#### [Exercise instructions]
Print nothing but the lines from the start of the listing below through the line that contains "plaza (z = 0)". Do not include the pictures.

○ ○ ○ ○

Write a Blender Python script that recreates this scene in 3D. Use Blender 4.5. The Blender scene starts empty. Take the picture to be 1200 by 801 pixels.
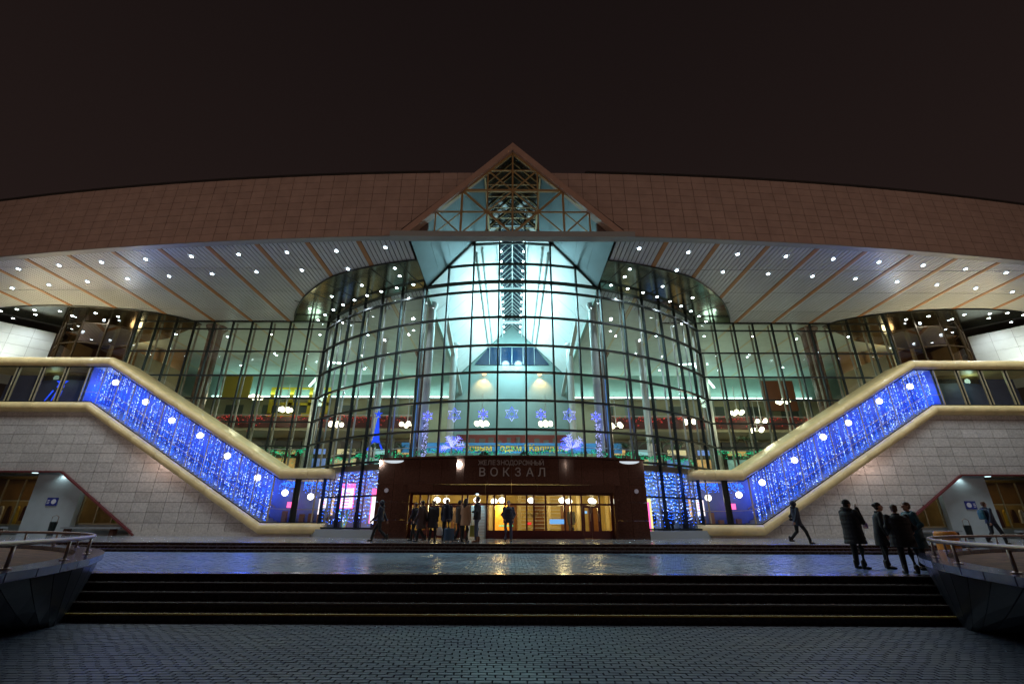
import bpy, bmesh, math, random
from math import sin, cos, tan, atan2, asin, sqrt, pi, radians as R
from mathutils import Vector, Matrix

random.seed(7)
scene = bpy.context.scene
COL = scene.collection
H = 1.75                      # eye height above the lower plaza (z = 0)

# ------------------------------------------------------------------ camera
cam_d = bpy.data.cameras.new("camera")
cam = bpy.data.objects.new("camera", cam_d)
COL.objects.link(cam)
cam.location = (0, 0, H)
PITCH, ROLL = 21.8, 0.22
cam.rotation_euler = (Matrix.Rotation(R(90 + PITCH), 4, 'X') @ Matrix.Rotation(R(ROLL), 4, 'Z')).to_euler()
cam_d.sensor_width = 36
cam_d.lens = 16.0
cam_d.clip_start = 0.1
cam_d.clip_end = 3000
scene.camera = cam

# ------------------------------------------------------------------ world: a city night sky, brownish with light pollution
world = bpy.data.worlds.new("World")
scene.world = world
world.use_nodes = True
wn = world.node_tree
bg = wn.nodes["Background"]
tc = wn.nodes.new("ShaderNodeTexCoord")
sep = wn.nodes.new("ShaderNodeSeparateXYZ")
ramp = wn.nodes.new("ShaderNodeValToRGB")
wn.links.new(tc.outputs["Generated"], sep.inputs[0])
wn.links.new(sep.outputs[2], ramp.inputs[0])
ramp.color_ramp.elements[0].position = 0.0
ramp.color_ramp.elements[0].color = (0.0215, 0.0130, 0.0112, 1)
ramp.color_ramp.elements[1].position = 1.0
ramp.color_ramp.elements[1].color = (0.0066, 0.0044, 0.0045, 1)
e = ramp.color_ramp.elements.new(0.55)
e.color = (0.0138, 0.0086, 0.0079, 1)
wn.links.new(ramp.outputs[0], bg.inputs[0])
bg.inputs[1].default_value = 1.0

scene.view_settings.view_transform = 'Standard'
scene.view_settings.look = 'None'
scene.view_settings.exposure = 0.0
scene.view_settings.gamma = 1.0
scene.render.engine = 'CYCLES'
cy = scene.cycles
cy.use_denoising = True
try:
    cy.denoiser = 'OPENIMAGEDENOISE'
    cy.denoising_input_passes = 'RGB_ALBEDO_NORMAL'
    cy.denoising_prefilter = 'ACCURATE'
except Exception:
    pass
cy.max_bounces = 6
cy.diffuse_bounces = 3
cy.glossy_bounces = 4
cy.transmission_bounces = 4
cy.transparent_max_bounces = 24
cy.sample_clamp_indirect = 3.0
cy.sample_clamp_direct = 0
cy.caustics_reflective = False
cy.caustics_refractive = False
cy.use_light_tree = True

# ------------------------------------------------------------------ materials
MATS = {}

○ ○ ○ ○

#### [The response]
Write a Blender Python script that recreates this scene in 3D. Use Blender 4.5. The Blender scene starts empty. Take the picture to be 1200 by 801 pixels.
import bpy, bmesh, math, random
from math import sin, cos, tan, atan2, asin, sqrt, pi, radians as R
from mathutils import Vector, Matrix

random.seed(7)
scene = bpy.context.scene
COL = scene.collection
H = 1.75                      # eye height above the lower plaza (z = 0)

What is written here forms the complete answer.